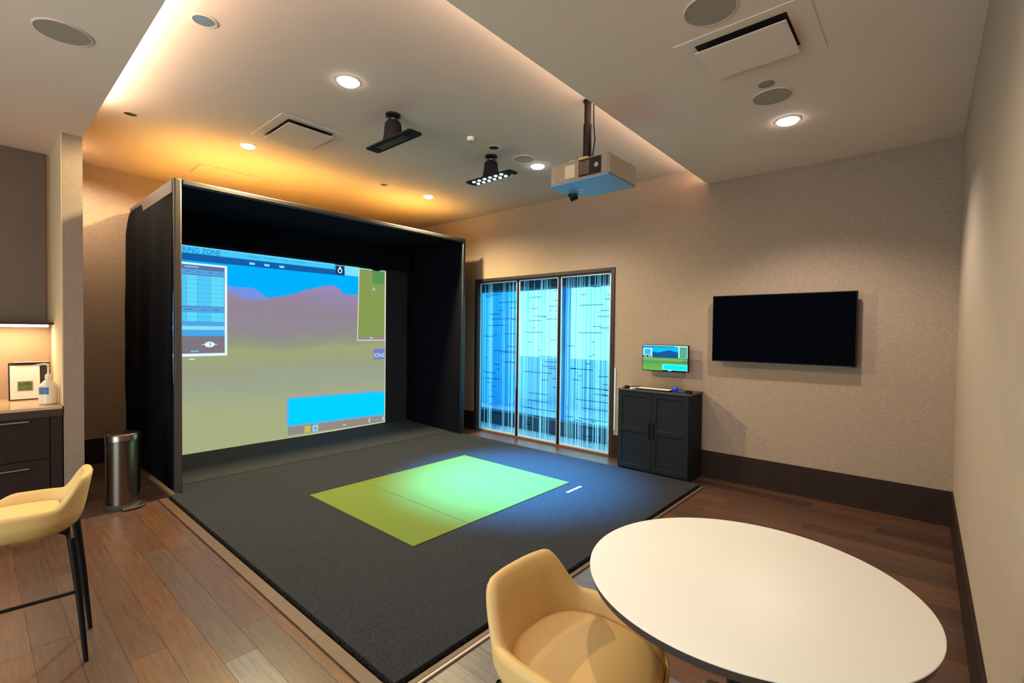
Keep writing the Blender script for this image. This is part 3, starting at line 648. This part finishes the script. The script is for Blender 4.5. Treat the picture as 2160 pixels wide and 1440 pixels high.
def mon_land():
    nt = PL2.node_tree; b = nt.nodes['Principled BSDF']; g = nt.nodes.new('ShaderNodeNewGeometry'); sp = nt.nodes.new('ShaderNodeSeparateXYZ'); nt.links.new(g.outputs['Position'], sp.inputs[0])
    mr = nt.nodes.new('ShaderNodeMapRange'); mr.inputs[1].default_value = 1.13; mr.inputs[2].default_value = 1.42; nt.links.new(sp.outputs['Z'], mr.inputs[0])
    cr = nt.nodes.new('ShaderNodeValToRGB'); e = cr.color_ramp.elements; e[0].color = hexc(120, 190, 84); e[1].color = hexc(40, 110, 160)
    for p, c in ((0.22, (108, 180, 88)), (0.36, (84, 160, 92)), (0.46, (136, 196, 96)), (0.53, (40, 110, 110)), (0.56, (20, 70, 130)), (0.8, (40, 120, 190))):
        q = cr.color_ramp.elements.new(p); q.color = hexc(*c)
    nt.links.new(mr.outputs[0], cr.inputs[0]); nt.links.new(cr.outputs[0], b.inputs['Emission Color'])
mon_land()
mm = MB(); ym = YB - .1215
def mx(u): return -2.472 + u * 0.522
def mz(v): return 1.134 + v * 0.283
mmats = [PL2, glow('m_sky', (0, 200, 255)), glow('m_hill', (24, 90, 160)), glow('m_white', (190, 250, 255)), glow('m_cyan', (0, 250, 250)), glow('m_dark', (10, 30, 50)), glow('m_green', (90, 176, 140)), glow('m_blue', (60, 190, 245))]
def mr_(u0, v0, u1, v1, mi, L): mm.add([(mx(u0), ym - L * .0003, mz(v0)), (mx(u1), ym - L * .0003, mz(v0)), (mx(u1), ym - L * .0003, mz(v1)), (mx(u0), ym - L * .0003, mz(v1))], [(0, 1, 2, 3)], mi)
mr_(0, 0, 1, 1, 0, 0); mr_(0, .56, .83, 1, 1, 1)
for i in range(12):
    u0, u1 = .22 + i * .05, .27 + i * .05; h = [.76, .74, .72, .72, .74, .77, .79, .81, .82, .79, .76, .76, .78]
    mm.add([(mx(u0), ym - .0006, mz(.56)), (mx(u1), ym - .0006, mz(.56)), (mx(u1), ym - .0006, mz(h[i + 1])), (mx(u0), ym - .0006, mz(h[i]))], [(0, 1, 2, 3)], 2)
mr_(.0, .94, .72, .965, 5, 3); mr_(.02, .905, .2, .925, 7, 3); mr_(.72, .96, 1, 1, 3, 3); mr_(0, .97, .72, 1, 3, 2)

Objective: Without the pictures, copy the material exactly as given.

Task result:
Keep writing the Blender script for this image. This is part 3, starting at line 648. This part finishes the script. The script is for Blender 4.5. Treat the picture as 2160 pixels wide and 1440 pixels high.
def mon_land():
    nt = PL2.node_tree; b = nt.nodes['Principled BSDF']; g = nt.nodes.new('ShaderNodeNewGeometry'); sp = nt.nodes.new('ShaderNodeSeparateXYZ'); nt.links.new(g.outputs['Position'], sp.inputs[0])
    mr = nt.nodes.new('ShaderNodeMapRange'); mr.inputs[1].default_value = 1.13; mr.inputs[2].default_value = 1.42; nt.links.new(sp.outputs['Z'], mr.inputs[0])
    cr = nt.nodes.new('ShaderNodeValToRGB'); e = cr.color_ramp.elements; e[0].color = hexc(120, 190, 84); e[1].color = hexc(40, 110, 160)
    for p, c in ((0.22, (108, 180, 88)), (0.36, (84, 160, 92)), (0.46, (136, 196, 96)), (0.53, (40, 110, 110)), (0.56, (20, 70, 130)), (0.8, (40, 120, 190))):
        q = cr.color_ramp.elements.new(p); q.color = hexc(*c)
    nt.links.new(mr.outputs[0], cr.inputs[0]); nt.links.new(cr.outputs[0], b.inputs['Emission Color'])
mon_land()
mm = MB(); ym = YB - .1215
def mx(u): return -2.472 + u * 0.522
def mz(v): return 1.134 + v * 0.283
mmats = [PL2, glow('m_sky', (0, 200, 255)), glow('m_hill', (24, 90, 160)), glow('m_white', (190, 250, 255)), glow('m_cyan', (0, 250, 250)), glow('m_dark', (10, 30, 50)), glow('m_green', (90, 176, 140)), glow('m_blue', (60, 190, 245))]
def mr_(u0, v0, u1, v1, mi, L): mm.add([(mx(u0), ym - L * .0003, mz(v0)), (mx(u1), ym - L * .0003, mz(v0)), (mx(u1), ym - L * .0003, mz(v1)), (mx(u0), ym - L * .0003, mz(v1))], [(0, 1, 2, 3)], mi)
mr_(0, 0, 1, 1, 0, 0); mr_(0, .56, .83, 1, 1, 1)
for i in range(12):
    u0, u1 = .22 + i * .05, .27 + i * .05; h = [.76, .74, .72, .72, .74, .77, .79, .81, .82, .79, .76, .76, .78]
    mm.add([(mx(u0), ym - .0006, mz(.56)), (mx(u1), ym - .0006, mz(.56)), (mx(u1), ym - .0006, mz(h[i + 1])), (mx(u0), ym - .0006, mz(h[i]))], [(0, 1, 2, 3)], 2)
mr_(.0, .94, .72, .965, 5, 3); mr_(.02, .905, .2, .925, 7, 3); mr_(.72, .96, 1, 1, 3, 3); mr_(0, .97, .72, 1, 3, 2)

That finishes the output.